Hannah Cowley - Early Success

Early Success

Born Hannah Parkhouse, she was the daughter of Hannah (née Richards) and Philip Parkhouse, a bookseller in Tiverton, Devon. Sources disagree about some details of her married life, citing her marriage date as either 1768 or 1772 (De la Mahotière, Mary. ". Oxford Dictionary of National Biography. http://www.oxforddnb.com.proxy.hil.unb.ca/view/article/6500. Retrieved 2006-10-14). and claiming she had either three or four children. Shortly after her marriage to Thomas Cowley, the couple moved to London, where Thomas worked as an official in the Stamp Office and as a part-time journalist.
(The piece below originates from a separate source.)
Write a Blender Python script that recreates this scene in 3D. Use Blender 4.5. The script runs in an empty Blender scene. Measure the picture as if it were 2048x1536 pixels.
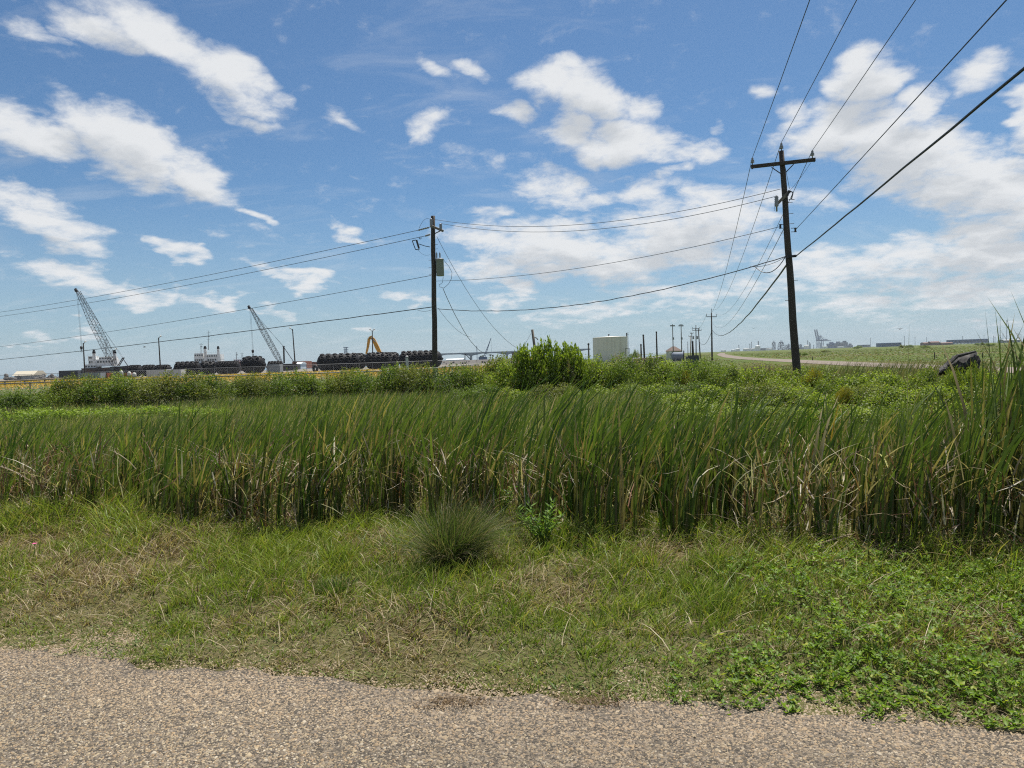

The introduction to her 1813 collected works gives an account of how Cowley was struck by a sudden desire to write while attending a play with her husband. “So delighted with this?” she boasted to him. “Why I could write as well myself!” Thomas teased her, but by the middle of the next day Cowley showed him the first act of her comedy The Runaway. If the substance of the story is true, then this visit to the theatre could have occurred no later than 1775 because the rest of The Runaway was written, sent to well-known actor-manager David Garrick, and produced at Drury Lane theatre by 15 February 1776.

The Runaway enjoyed 17 performances during its first season at Drury Lane and 39 in London by 1800, a success that encouraged Cowley to write more, even though her mentor Garrick retired after the 1776 season. She wrote her next two plays, the farce Who’s the Dupe? and the tragedy Albina, before the year was out.